The new effort, which includes flying between 30 and 35 drone flights daily, some of them armed with air-to-surface missiles, is aimed both at assessing the strength of the Isis forces on the ground and also identifying targets for possible future missile strikes against them by the US. In addition, about 200 of the 300 special advisers ordered to Iraq 10 days ago by President Obama are believed to be on the ground now.

Filling in evident gaps in intelligence, some as a result of the final pullout of US troops by Mr Obama in 2011, is now an urgent priority and will become only more so after yesterday’s Isis declaration of a caliphate. Also helping to assess the scope for possible US strikes will be the advisers, many of whom are Special Forces personnel. While some will remain in Baghdad, others will fan out to joint command centres beyond the capital.
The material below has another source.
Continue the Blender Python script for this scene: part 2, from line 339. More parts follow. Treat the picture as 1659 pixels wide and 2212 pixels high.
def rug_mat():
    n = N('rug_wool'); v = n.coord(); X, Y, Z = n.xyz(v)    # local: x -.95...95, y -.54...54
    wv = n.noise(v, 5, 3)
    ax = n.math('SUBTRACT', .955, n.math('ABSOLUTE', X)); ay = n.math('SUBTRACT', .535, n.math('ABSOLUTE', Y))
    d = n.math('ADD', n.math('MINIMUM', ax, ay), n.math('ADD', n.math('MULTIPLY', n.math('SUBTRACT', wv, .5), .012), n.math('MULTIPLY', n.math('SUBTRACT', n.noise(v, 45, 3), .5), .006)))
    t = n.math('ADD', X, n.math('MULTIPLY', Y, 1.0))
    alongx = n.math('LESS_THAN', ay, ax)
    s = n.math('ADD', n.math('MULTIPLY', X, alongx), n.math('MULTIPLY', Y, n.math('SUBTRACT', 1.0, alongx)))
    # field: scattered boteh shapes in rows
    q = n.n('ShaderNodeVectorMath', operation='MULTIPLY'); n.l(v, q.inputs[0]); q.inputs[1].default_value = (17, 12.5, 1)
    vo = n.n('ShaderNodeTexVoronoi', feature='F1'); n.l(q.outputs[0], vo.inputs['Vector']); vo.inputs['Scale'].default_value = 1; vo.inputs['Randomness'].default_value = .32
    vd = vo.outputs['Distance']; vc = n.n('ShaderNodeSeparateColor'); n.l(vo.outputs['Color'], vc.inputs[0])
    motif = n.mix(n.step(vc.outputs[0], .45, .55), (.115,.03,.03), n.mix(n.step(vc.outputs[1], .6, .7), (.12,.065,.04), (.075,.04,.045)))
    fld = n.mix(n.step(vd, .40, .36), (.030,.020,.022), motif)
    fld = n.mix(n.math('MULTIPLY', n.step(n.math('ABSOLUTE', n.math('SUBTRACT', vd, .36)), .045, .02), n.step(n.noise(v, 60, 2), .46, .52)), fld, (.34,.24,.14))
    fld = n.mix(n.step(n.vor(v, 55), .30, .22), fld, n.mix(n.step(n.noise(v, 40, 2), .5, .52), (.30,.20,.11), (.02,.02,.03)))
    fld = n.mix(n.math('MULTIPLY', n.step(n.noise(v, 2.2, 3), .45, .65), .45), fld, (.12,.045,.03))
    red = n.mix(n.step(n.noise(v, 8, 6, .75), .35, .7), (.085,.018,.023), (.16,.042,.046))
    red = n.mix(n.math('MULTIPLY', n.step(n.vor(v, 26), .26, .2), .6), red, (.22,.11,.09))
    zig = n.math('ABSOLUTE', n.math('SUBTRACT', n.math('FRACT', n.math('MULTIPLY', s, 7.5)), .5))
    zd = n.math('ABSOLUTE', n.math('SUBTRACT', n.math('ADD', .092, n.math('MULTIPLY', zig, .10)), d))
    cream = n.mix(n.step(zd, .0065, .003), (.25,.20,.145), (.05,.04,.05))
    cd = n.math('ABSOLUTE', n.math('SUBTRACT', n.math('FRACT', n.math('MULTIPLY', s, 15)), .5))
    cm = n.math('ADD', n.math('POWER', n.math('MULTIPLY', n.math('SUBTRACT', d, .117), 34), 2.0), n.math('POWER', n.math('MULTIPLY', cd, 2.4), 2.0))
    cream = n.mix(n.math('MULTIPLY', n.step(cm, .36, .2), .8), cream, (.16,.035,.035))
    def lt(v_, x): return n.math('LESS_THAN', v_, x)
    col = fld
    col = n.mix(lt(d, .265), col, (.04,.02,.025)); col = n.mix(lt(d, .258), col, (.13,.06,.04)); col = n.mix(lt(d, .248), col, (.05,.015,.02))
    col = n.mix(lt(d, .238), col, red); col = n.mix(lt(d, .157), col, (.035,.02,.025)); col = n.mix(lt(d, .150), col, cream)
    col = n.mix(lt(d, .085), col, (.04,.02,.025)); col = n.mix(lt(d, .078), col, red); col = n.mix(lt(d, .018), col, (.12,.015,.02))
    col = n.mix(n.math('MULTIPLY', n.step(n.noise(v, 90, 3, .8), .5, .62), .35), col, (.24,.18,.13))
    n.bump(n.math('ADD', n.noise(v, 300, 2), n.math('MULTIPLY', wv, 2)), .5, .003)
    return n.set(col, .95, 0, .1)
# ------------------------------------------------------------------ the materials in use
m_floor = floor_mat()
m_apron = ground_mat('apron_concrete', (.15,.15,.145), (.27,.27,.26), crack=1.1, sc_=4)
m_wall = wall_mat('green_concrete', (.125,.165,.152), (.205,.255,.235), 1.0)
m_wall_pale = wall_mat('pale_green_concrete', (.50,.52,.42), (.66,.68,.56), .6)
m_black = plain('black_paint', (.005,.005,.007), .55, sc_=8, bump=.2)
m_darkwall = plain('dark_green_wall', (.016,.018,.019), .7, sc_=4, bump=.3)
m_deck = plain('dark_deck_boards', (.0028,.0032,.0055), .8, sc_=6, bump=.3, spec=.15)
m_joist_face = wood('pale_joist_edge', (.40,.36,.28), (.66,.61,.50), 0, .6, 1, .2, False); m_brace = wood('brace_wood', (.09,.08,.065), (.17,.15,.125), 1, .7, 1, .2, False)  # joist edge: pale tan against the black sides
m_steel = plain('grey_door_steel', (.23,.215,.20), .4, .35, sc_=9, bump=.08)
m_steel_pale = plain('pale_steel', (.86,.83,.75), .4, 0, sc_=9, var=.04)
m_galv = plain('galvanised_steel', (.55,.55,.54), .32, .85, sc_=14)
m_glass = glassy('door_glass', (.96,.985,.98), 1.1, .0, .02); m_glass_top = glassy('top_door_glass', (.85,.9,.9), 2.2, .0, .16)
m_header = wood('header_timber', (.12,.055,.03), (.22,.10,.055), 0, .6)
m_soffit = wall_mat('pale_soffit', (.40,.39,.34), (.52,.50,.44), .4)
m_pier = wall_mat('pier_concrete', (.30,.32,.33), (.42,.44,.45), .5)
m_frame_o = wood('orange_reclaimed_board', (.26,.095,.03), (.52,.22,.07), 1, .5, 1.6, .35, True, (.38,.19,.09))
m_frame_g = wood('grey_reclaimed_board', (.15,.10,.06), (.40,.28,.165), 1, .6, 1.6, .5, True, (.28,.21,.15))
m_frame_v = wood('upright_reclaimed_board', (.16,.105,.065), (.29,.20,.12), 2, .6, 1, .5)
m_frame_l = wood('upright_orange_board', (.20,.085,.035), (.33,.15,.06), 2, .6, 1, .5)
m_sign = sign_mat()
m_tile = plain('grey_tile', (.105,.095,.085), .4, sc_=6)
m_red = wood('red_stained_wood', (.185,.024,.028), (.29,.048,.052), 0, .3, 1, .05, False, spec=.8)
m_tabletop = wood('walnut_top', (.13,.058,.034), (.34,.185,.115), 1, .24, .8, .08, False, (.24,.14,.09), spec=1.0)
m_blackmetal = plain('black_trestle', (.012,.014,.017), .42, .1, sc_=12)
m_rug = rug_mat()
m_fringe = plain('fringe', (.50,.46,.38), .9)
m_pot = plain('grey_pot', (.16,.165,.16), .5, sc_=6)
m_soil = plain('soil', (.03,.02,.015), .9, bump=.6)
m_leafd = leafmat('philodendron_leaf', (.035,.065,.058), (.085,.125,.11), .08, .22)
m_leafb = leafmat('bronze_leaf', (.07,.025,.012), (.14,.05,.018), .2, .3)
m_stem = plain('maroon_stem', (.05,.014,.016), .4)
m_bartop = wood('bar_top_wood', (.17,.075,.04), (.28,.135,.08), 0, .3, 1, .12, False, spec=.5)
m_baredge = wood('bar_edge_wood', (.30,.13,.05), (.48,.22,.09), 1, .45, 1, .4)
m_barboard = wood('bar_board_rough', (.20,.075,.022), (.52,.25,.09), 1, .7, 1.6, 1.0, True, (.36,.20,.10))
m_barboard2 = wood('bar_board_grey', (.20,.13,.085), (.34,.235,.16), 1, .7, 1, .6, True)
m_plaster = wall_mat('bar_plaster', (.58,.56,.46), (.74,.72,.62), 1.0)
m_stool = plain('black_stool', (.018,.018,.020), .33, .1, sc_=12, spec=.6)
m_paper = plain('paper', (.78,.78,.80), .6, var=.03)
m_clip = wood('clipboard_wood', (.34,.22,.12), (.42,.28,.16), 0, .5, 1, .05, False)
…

“We have to improve our surveillance, reconnaissance, intelligence there,” Mr Obama told ABC News on Sunday, reiterating that targeted air strikes remain an option. “Special Forces are going to have a role. And there are going to be times where we take strikes against organisations that could do us harm.”

Both the White House and the CIA have been on the defensive over allegations that Washington failed to anticipate the strength of Isis.

“The reality is we lost a major intelligence and military footprint in 2011 when we withdrew our forces,” said Juan Zarate, a deputy national security adviser for former President George W Bush.

Some inside Washington’s intelligence community deny having failed to see what was coming in Iraq.

One official insisted they “provided strategic warning of Iraq’s deteriorating security situation… and routinely highlighted [Isis’s] growing threat in Iraq, the increasing difficulties Iraq’s security forces faced in combating [Isis] and the political strains that were contributing to Iraq’s declining stability”.